The new series of protests will begin early next week with the UML workers directed back to the villages for stirring up general awareness.

The new protests under UML’s fourth programme will cover virtually all areas, according to K. P. Sharma Oli. Oli, UML’s Deputy Leader at the House of Representatives, heads a central movement mobilisation committee that ferried thousands of workers from across the country on April 8.

On that day, the party also made public a controversial name list of close to 3000 “corrupt” personalities that excludes the UML supporters. “The names are based on the reports of the Commission for the Investigation of Abuse of Authority, which has not included UML leaders and workers in the list of the corrupt,” Oli told journalists today. “We did not appeal to the CIAA to exclude our names,” he said. “UML workers are not there, simply because they are not corrupt.”

The six week long protest, “Let’s Go To The Villages, Let’s Make People Aware” is beginning nationwide,  Oli told a press conference at the Party’s head office this afternoon. Oli’s committee plans to take nationwide the messages about the corrupt as declared at the April 8 gathering in Kathmandu.

“Under this, we have also included a programme against the black marketers,” Oli said of the new activity on its menu that intends to force shops and stores to hang price lists. “We are doing this to control black marketing.”

“UML has also planned a week long camp to expedite campaigns against those who accept bribe, indulge in dilly-dallying and the corrupt,” Oli said. “Under this, the UML will extend help to the general public, do monitoring and take popular action if required.”

The programme will attempt at revolutionising the people against class oppression, Oli said. The campaign also intends to enhance resistance and skills for popular action at the people’s level against what he called Congressisation, violence, murder and corruption.

Oli said effective programmes would be launched to pressure the government to dissolve committees that oversee the Bisheshwor with Poor and Ganeshman Peace Campaign. UML has charged the government with misusing the state funds allocated under these programmes.

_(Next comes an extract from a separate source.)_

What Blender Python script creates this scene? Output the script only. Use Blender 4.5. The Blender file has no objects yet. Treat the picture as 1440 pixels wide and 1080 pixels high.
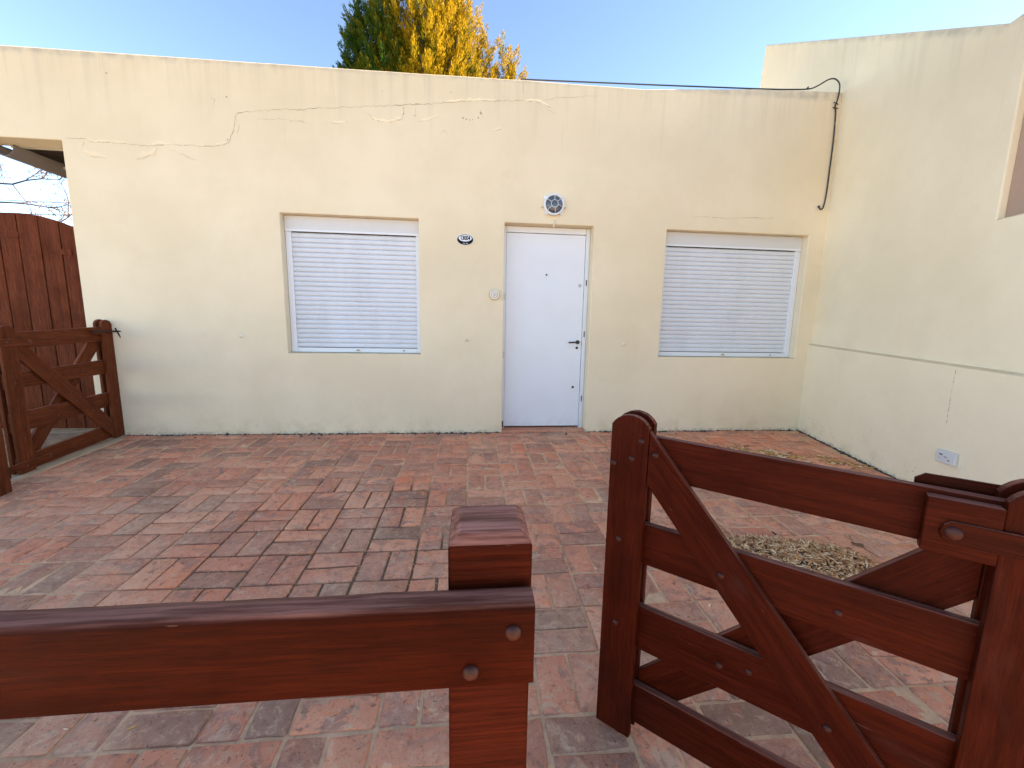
import bpy, bmesh, math, random
from mathutils import Vector, Matrix, noise
import numpy as np
R = math.radians
random.seed(7)
rng = np.random.default_rng(7)
scene = bpy.context.scene
COL = scene.collection

# ------------------------------------------------------------------ camera, sky, sun, exposure
CAM = Vector((0.0, -4.105, 1.114))
CP, CY, CR = 0.144901, 0.100177, 0.0183355
fw = Vector((math.sin(CY)*math.cos(CP), math.cos(CY)*math.cos(CP), -math.sin(CP)))
rt0 = Vector((math.cos(CY), -math.sin(CY), 0)); up0 = rt0.cross(fw)
rt = rt0*math.cos(CR) + up0*math.sin(CR); up = rt.cross(fw)
cam_d = bpy.data.cameras.new('camera'); cam = bpy.data.objects.new('camera', cam_d); COL.objects.link(cam)
m = Matrix.Identity(4)
for i in range(3):
    m[i][0] = rt[i]; m[i][1] = up[i]; m[i][2] = -fw[i]; m[i][3] = CAM[i]
cam.matrix_world = m
cam_d.sensor_width = 36; cam_d.lens = 36*568.67/1440
cam_d.clip_start = 0.02; cam_d.clip_end = 2000
scene.camera = cam

SUN_EL, SUN_AZ = R(19.5), R(88)          # azimuth clockwise from +Y
sdir = Vector((math.sin(SUN_AZ)*math.cos(SUN_EL), math.cos(SUN_AZ)*math.cos(SUN_EL), math.sin(SUN_EL)))
world = bpy.data.worlds.new('World'); scene.world = world; world.use_nodes = True
wn = world.node_tree
bg = wn.nodes['Background']; sky = wn.nodes.new('ShaderNodeTexSky'); sky.sky_type = 'NISHITA'
sky.sun_disc = False; sky.sun_elevation = SUN_EL; sky.sun_rotation = SUN_AZ
sky.air_density = 0.66; sky.dust_density = 0.05; sky.ozone_density = 0.2; sky.altitude = 50
wn.links.new(sky.outputs[0], bg.inputs[0]); bg.inputs[1].default_value = 0.06
sd = bpy.data.lights.new('sun', 'SUN'); sun = bpy.data.objects.new('sun', sd); COL.objects.link(sun)
sd.energy = 5.0; sd.angle = R(0.5); sd.color = (1.0, 0.86, 0.68)
sun.rotation_euler = (-sdir).to_track_quat('-Z', 'Y').to_euler(); sun.location = sdir*60
vs = scene.view_settings
vs.view_transform = 'Standard'; vs.look = 'None'; vs.gamma = 1; vs.exposure = 3.08; vs.use_curve_mapping = False

# ------------------------------------------------------------------ helpers
def link(o, parent=None):
    COL.objects.link(o)
    if parent is not None: o.parent = parent
    return o
def tag(o, label=None, cat=None, group=None, kind=None):
    if label: o['label'] = label
    if cat: o['category'] = cat
    if group: o['group'] = group
    if kind: o['kind'] = kind
    return o
def empty(name, loc=(0,0,0), rz=0):
    o = bpy.data.objects.new(name, None); o.location = loc; o.rotation_euler = (0,0,rz)
    o.empty_display_size = .1; COL.objects.link(o); return o
def mesh_obj(name, verts, faces, mat, parent=None, smooth=False):
    me = bpy.data.meshes.new(name); me.from_pydata([tuple(v) for v in verts], [], faces); me.update()
    if mat: me.materials.append(mat)
    if smooth: me.polygons.foreach_set('use_smooth', [True]*len(me.polygons))
    return link(bpy.data.objects.new(name, me), parent)
def bm_obj(name, bm, mat, parent=None, smooth=False):
    bmesh.ops.recalc_face_normals(bm, faces=bm.faces[:])
    me = bpy.data.meshes.new(name); bm.to_mesh(me); bm.free()
    if mat: me.materials.append(mat)
    if smooth: me.polygons.foreach_set('use_smooth', [True]*len(me.polygons))
    return link(bpy.data.objects.new(name, me), parent)
def bevel_bm(bm, off, seg=2, ang=40):
    es = [e for e in bm.edges if len(e.link_faces) == 2 and e.calc_face_angle(0) > R(ang)]
    if es and off > 0: bmesh.ops.bevel(bm, geom=es, offset=off, segments=seg, profile=.5, affect='EDGES', clamp_overlap=True)
def box_bm(bm, x0, x1, y0, y1, z0, z1):
    r = bmesh.ops.create_cube(bm, size=1)
    for v in r['verts']:
        v.co = Vector(((x0+x1)/2 + v.co.x*(x1-x0), (y0+y1)/2 + v.co.y*(y1-y0), (z0+z1)/2 + v.co.z*(z1-z0)))
    return r['verts']
def box(name, x0, x1, y0, y1, z0, z1, mat, parent=None, bev=.002, seg=2):
    """box whose object origin is its own centre"""
    c = Vector(((x0+x1)/2, (y0+y1)/2, (z0+z1)/2))
    bm = bmesh.new(); box_bm(bm, x0-c.x, x1-c.x, y0-c.y, y1-c.y, z0-c.z, z1-c.z); bevel_bm(bm, bev, seg)
    o = bm_obj(name, bm, mat, parent); o.location = c; return o
def prism(name, pts, y0, y1, mat, parent=None, bev=.002, seg=2, center=True):
    """outline in x,z extruded along y"""
    cx = sum(p[0] for p in pts)/len(pts) if center else 0; cz = sum(p[1] for p in pts)/len(pts) if center else 0
    bm = bmesh.new(); n = len(pts); cy = (y0+y1)/2 if center else 0
    a = [bm.verts.new((p[0]-cx, y0-cy, p[1]-cz)) for p in pts]; b = [bm.verts.new((p[0]-cx, y1-cy, p[1]-cz)) for p in pts]
    bm.faces.new(a); bm.faces.new(b[::-1])
    for i in range(n): bm.faces.new((a[i], b[i], b[(i+1) % n], a[(i+1) % n]))
    bmesh.ops.recalc_face_normals(bm, faces=bm.faces[:])
    bevel_bm(bm, bev, seg)
    o = bm_obj(name, bm, mat, parent); o.location = (cx, cy, cz); return o
def dome(name, loc, r, depth, axis, mat, parent=None, rings=4, n=14):
    """rounded bolt head / knob; axis = outward direction"""
    bm = bmesh.new(); prev = None
    top = bm.verts.new((0, 0, depth))
    ring_list = []
    for k in range(1, rings+1):
        t = k/rings*math.pi/2
        ring_list.append([bm.verts.new((r*math.sin(t)*math.cos(2*math.pi*i/n), r*math.sin(t)*math.sin(2*math.pi*i/n), depth*math.cos(t))) for i in range(n)])
    ring_list.append([bm.verts.new((v.co.x, v.co.y, -.002)) for v in ring_list[-1]])
    for i in range(n): bm.faces.new((top, ring_list[0][i], ring_list[0][(i+1) % n]))
    for a, b in zip(ring_list, ring_list[1:]):
        for i in range(n): bm.faces.new((a[i], b[i], b[(i+1) % n], a[(i+1) % n]))
    o = bm_obj(name, bm, mat, parent, smooth=True); o.location = loc
    o.rotation_euler = Vector(axis).to_track_quat('Z', 'Y').to_euler(); return o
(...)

The party said it would also launch activities aimed discouraging discrimination against women and flesh trade and come up with a special action plan to solve the scarcity of drinking water in the Kathmandu valley.

Oli said the party will launch a sit-in at the Foreign Ministry to protest against the high dam of Purnagiri, which the Indians are planning as this is against the Integrated Treaty on Mahakali Rivers, signed and ratified in 1996.

The party, he said, will also protest against the border encroachment to give a vent to express the feeling for nationhood in the people.